Andy is an AECB CarbonLite Approved Certifier & Modeller, and can:

Model your building in PHPP and use the CarbonLite spreadsheet to check your project is on target to meet the standard;
Provide design and detailing advice to help meet the standard;
Calculate thermal bridges and condensation risk (fRsi) as required;
Provide site assistance during construction;
Assist you in preparing the information required for certification during and after construction;
Collate the information required and certify the project;
Register the project on the AECB Low Energy Building Database.

AECB CarbonLite Key Criteria

Air Permeability (measured to TM23 AP50 average of Pressurisation & Depressurisation tests):

New-Build: ≤ 1.5 m3/(m2.hr)

Retrofit: ≤ 2.0 m3/(m2.hr)

Step-by step: ≤ 5.0 m3/(m2.hr) at step 1

Space Heating Demand:

New-Build: ≤ 40 kWh/(m².yr)

Retrofit: ≤ 50 kWh/(m².yr) (or ≤ 100 kWh/(m².yr) with approved exemption)

Either Primary Energy (PE):

New-Build: ≤ 85 kWh/(m².yr)

Retrofit/Step-by-step: report result

OR Primary Energy Renewable (renewable energy needed to meet building energy demand):

New-Build: ≤ 75 kWh/(m².yr)

Retrofit/Step-by-step: report result

Summer Overheating:

≤ 10% exceeding 25°C (best practice: ≤ 3%)

Thermal Bridges & Surface Condensation (fRsi) risk:

New-Build: either design out TBs to < 0.01 W/(mK) or fRsi ≥ 0.75 and limit in PHPP

Retrofit: either calculate all TBs or use 15% of fabric losses then use worst TTB and ensure fRsi ≥ 0.75 and limit in PHPP

Step-by-step: N/A. If significant fabric measures are being installed estimate TB within 0-15% of fabric losses

Ventilation:

Continuous or Demand Controlled MEV, or MVHR

Heating & Hot Water (if Heat Pump required flow temperature ≤ 50°C (best practice ≤ 45°C):

New-Build: non fossil fuel system (usually a Heat Pump) or low carbon district heating

Retrofit: Existing system may be retained with practical plan for future low carbon heating supply in place

Step-by-step: Heat Pump required

About

Many projects claim to be built, "using Passivhaus Principles" or, "close to Passivhaus standard, but not certified". The problem with this approach is that it misses out on some of the key aspects of the Passivhaus and EnerPHit standards, the rigour and oversight that comes from achieving certification, and is likely to lead to buildings that do not perform as well as expected, the so-called "performance gap" between design and reality (see 'Nearly Passivhaus' is a false economy). For example, if you are not actually trying to achieve certification, the additional time and effort required to eliminate, or calculate and minimise, thermal bridges at design stage and on site is harder to justify, so is less likely to happen, and without the requirement for detailed photo records of the construction process as evidence, it is far easier for things to change on site without being accounted for..

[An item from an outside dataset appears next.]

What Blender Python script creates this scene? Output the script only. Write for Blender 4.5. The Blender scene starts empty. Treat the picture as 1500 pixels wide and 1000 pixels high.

The AECB (The AECB (Association for Environment Conscious Building) is a network of individuals and companies with a common aim of promoting sustainable building. The AECB has created a series of building standards to promote the creation of low carbon, energy efficient buildings that are comfortable and healthy. There are AECB CarbonLite standards for New Build and Retrofit, with several options for how to achieve the retrofit standard, including step-by-step.

The AECB CarbonLite Standards are actually based on Passivhaus Principles, and use the same "whole house" approach where the entire building is modelled in PHPP (the Passivhaus software) taking into account the specific site location, climate, and shading, the building shape, orientation, and detailed construction specification to accurately predict how a building will perform.

The standard is not as strict in terms of performance targets as Passivhaus or EnerPHit, it has slightly lower energy and airtightness criteria, but still requires a high level of airtightness, a properly designed and efficient ventilation system, minimised thermal bridging, good attention to detail (including on site), and thorough recording of information to demonstrate compliance.

Having a standard to target beyond Building Regulations compliance gives clearly defined targets to achieve, and a standard to be measured against, resulting in low-carbon buildings which are far closer in reality to their theoretical design performance than typical in the UK.